PROBLEM: The line containing "polygons, each with" marks the end: extract everything from the first line of the data through that line, exactly, with no pictures.

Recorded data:
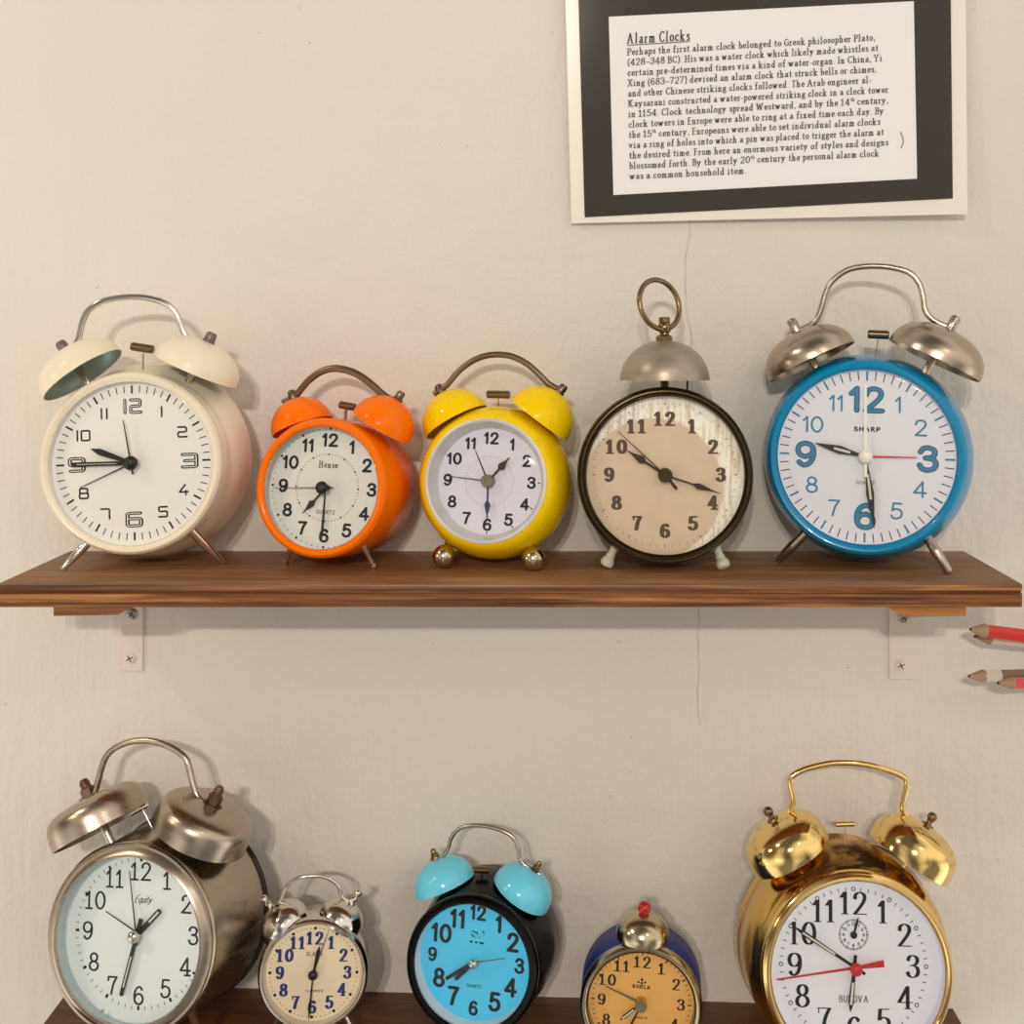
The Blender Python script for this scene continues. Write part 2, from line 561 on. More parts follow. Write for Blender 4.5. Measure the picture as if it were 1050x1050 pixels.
# ------------------------------------------------------------------ mesh building
class MB:
    """collects polygons, each with a material slot, and links them as ONE mesh object"""

    def __init__(self):
        self.v, self.f, self.m = [], [], []
        self.uv = None

    def add(self, vs, fs, mi=0):
        o = len(self.v)
        self.v.extend(tuple(p) for p in vs)
        for f in fs:
            self.f.append(tuple(i + o for i in f))
            self.m.append(mi)

    def lathe(self, prof, c=(0, 0, 0), axis=(0, 0, 1), n=64, mi=0, closed=False):
        a = Vector(axis).normalized()
        x = a.orthogonal().normalized()
        y = a.cross(x)
        c = Vector(c)
        vs, fs, rings = [], [], []
        for r, h in prof:
            if r < 1e-7:
                vs.append(c + a * h)
                rings.append([len(vs) - 1])
            else:
                s = len(vs)
                for i in range(n):
                    t = 2 * math.pi * i / n
                    vs.append(c + a * h + (x * math.cos(t) + y * math.sin(t)) * r)
                rings.append(list(range(s, s + n)))
        pairs = list(zip(rings[:-1], rings[1:]))
        if closed:
            pairs.append((rings[-1], rings[0]))
        for A, B in pairs:
            for i in range(n):
                j = (i + 1) % n
                if len(A) == 1 and len(B) == 1:
                    continue
                if len(A) == 1:
                    fs.append((A[0], B[j], B[i]))
                elif len(B) == 1:
                    fs.append((A[i], A[j], B[0]))
                else:
                    fs.append((A[i], A[j], B[j], B[i]))
        self.add(vs, fs, mi)

    def tube(self, pts, r, n=12, mi=0, flat=1.0, closed=False, cap=True):
        """round (or flattened) tube along points; r is a number or one per point"""
        P = [Vector(p) for p in pts]
        rs = r if isinstance(r, (list, tuple)) else [r] * len(P)
        vs, fs = [], []
        up = None
        k = len(P)
        for i in range(k):
            if closed:
                t = (P[(i + 1) % k] - P[i - 1]).normalized()
            else:
                t = (P[min(i + 1, k - 1)] - P[max(i - 1, 0)]).normalized()
            if up is None:
                up = Vector((0, 0, 1)) if abs(t.z) < 0.9 else Vector((0, 1, 0))
            sx = t.cross(up)
            sx.normalize()
            up = sx.cross(t).normalized()
            for j in range(n):
                a = 2 * math.pi * j / n
                vs.append(P[i] + (sx * math.cos(a) * flat + up * math.sin(a)) * rs[i])
        for i in range(k if closed else k - 1):
            for j in range(n):
                a, b = i * n + j, i * n + (j + 1) % n
                c, d = ((i + 1) % k) * n + (j + 1) % n, ((i + 1) % k) * n + j
                fs.append((a, b, c, d))
        if cap and not closed:
            fs.append(tuple(range(n - 1, -1, -1)))
            fs.append(tuple((k - 1) * n + j for j in range(n)))
        self.add(vs, fs, mi)

    def prism(self, poly, axis_pts, mi=0):
        """polygon ring swept between two offset vectors"""
        a, b = Vector(axis_pts[0]), Vector(axis_pts[1])
        n = len(poly)
        vs = [Vector(p) + a for p in poly] + [Vector(p) + b for p in poly]
        fs = [tuple(range(n - 1, -1, -1)), tuple(range(n, 2 * n))]
        for i in range(n):
            j = (i + 1) % n
            fs.append((i, j, n + j, n + i))
        self.add(vs, fs, mi)

    def flat_poly(self, pts2, w, mi=0):
        self.add([(p[0], p[1], w) for p in pts2], [tuple(range(len(pts2)))], mi)

    def slab(self, pts2, w0, w1, mi=0):
        self.prism([(p[0], p[1], 0) for p in pts2], ((0, 0, w0), (0, 0, w1)), mi)

    def build(self, name, mats, parent=None, frame=None, base=(0, 0, 0), sharp=38, bevel=0, uvfun=None):
        me = bpy.data.meshes.new(name)
        b = Vector(base)
        if frame is not None:
            vs = [frame @ Vector(p) - b for p in self.v]
        else:
            vs = [Vector(p) - b for p in self.v]
        me.from_pydata([tuple(p) for p in vs], [], self.f)
        for mm in (mats if isinstance(mats, (list, tuple)) else [mats]):
            me.materials.append(mm)
        me.polygons.foreach_set('material_index', self.m)
        me.polygons.foreach_set('use_smooth', [True] * len(self.f))
        if uvfun:
            lay = me.uv_layers.new(name='dial')
            for lp in me.loops:
                lay.data[lp.index].uv = uvfun(self.v[lp.vertex_index])
        me.update()
        try:
            me.set_sharp_from_angle(angle=math.radians(sharp))
        except Exception:
            pass
        o = bpy.data.objects.new(name, me)
        COL.objects.link(o)
        if parent is not None:
            o.parent = parent
        if bevel:
            md = o.modifiers.new('edge', 'BEVEL')
            md.width = bevel
            md.segments = 2
            md.limit_method = 'ANGLE'
        return o


def spline(pts, n=8, closed=False):
    """Catmull-Rom through points of any dimension"""
    P = [tuple(p) for p in pts]
    k = len(P)
    if k < 3:
        return P
    out = []
    rng = range(k) if closed else range(k - 1)
    for i in rng:
        if closed:
            p0, p1, p2, p3 = P[i - 1], P[i], P[(i + 1) % k], P[(i + 2) % k]
        else:
            p1, p2 = P[i], P[i + 1]
            p0 = P[i - 1] if i > 0 else tuple(2 * a - b for a, b in zip(p1, p2))
            p3 = P[i + 2] if i + 2 < k else tuple(2 * a - b for a, b in zip(p2, p1))
        for s in range(n):
            t = s / n
            out.append(tuple(0.5 * ((2 * b) + (-a + c) * t + (2 * a - 5 * b + 4 * c - d) * t * t + (-a + 3 * b - 3 * c + d) * t ** 3)
                             for a, b, c, d in zip(p0, p1, p2, p3)))
    if not closed:
        out.append(P[-1])
    return out


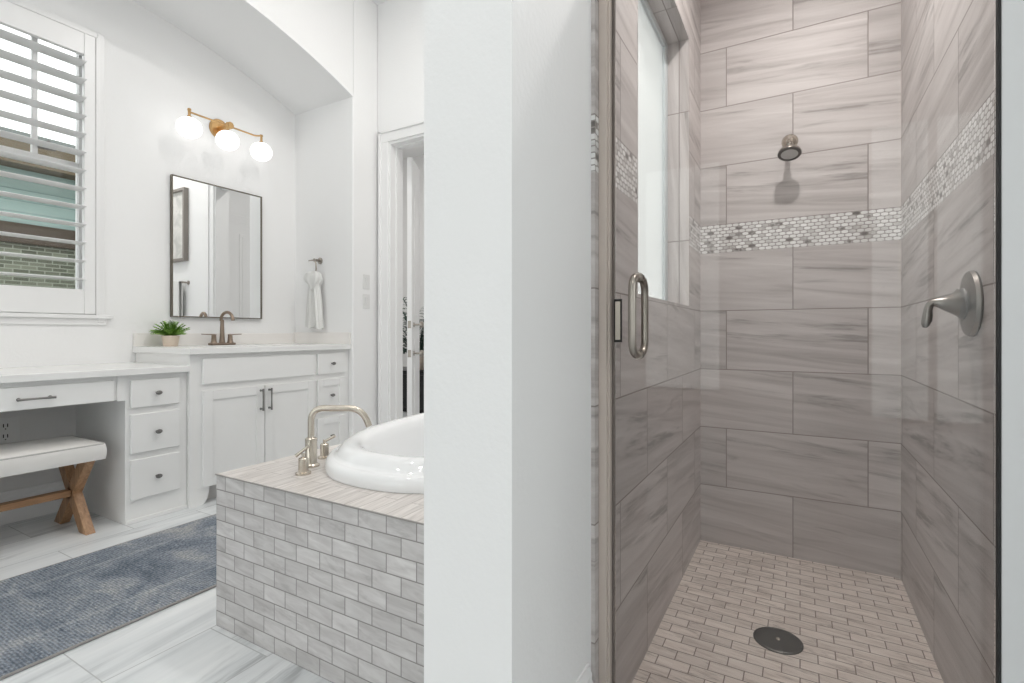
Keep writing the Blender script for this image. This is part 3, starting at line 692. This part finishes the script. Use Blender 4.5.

RESULT:
The Blender Python script for this scene continues. Write part 2, from line 561 on. More parts follow. Write for Blender 4.5. Measure the picture as if it were 1050x1050 pixels.
# ------------------------------------------------------------------ mesh building
class MB:
    """collects polygons, each with a material slot, and links them as ONE mesh object"""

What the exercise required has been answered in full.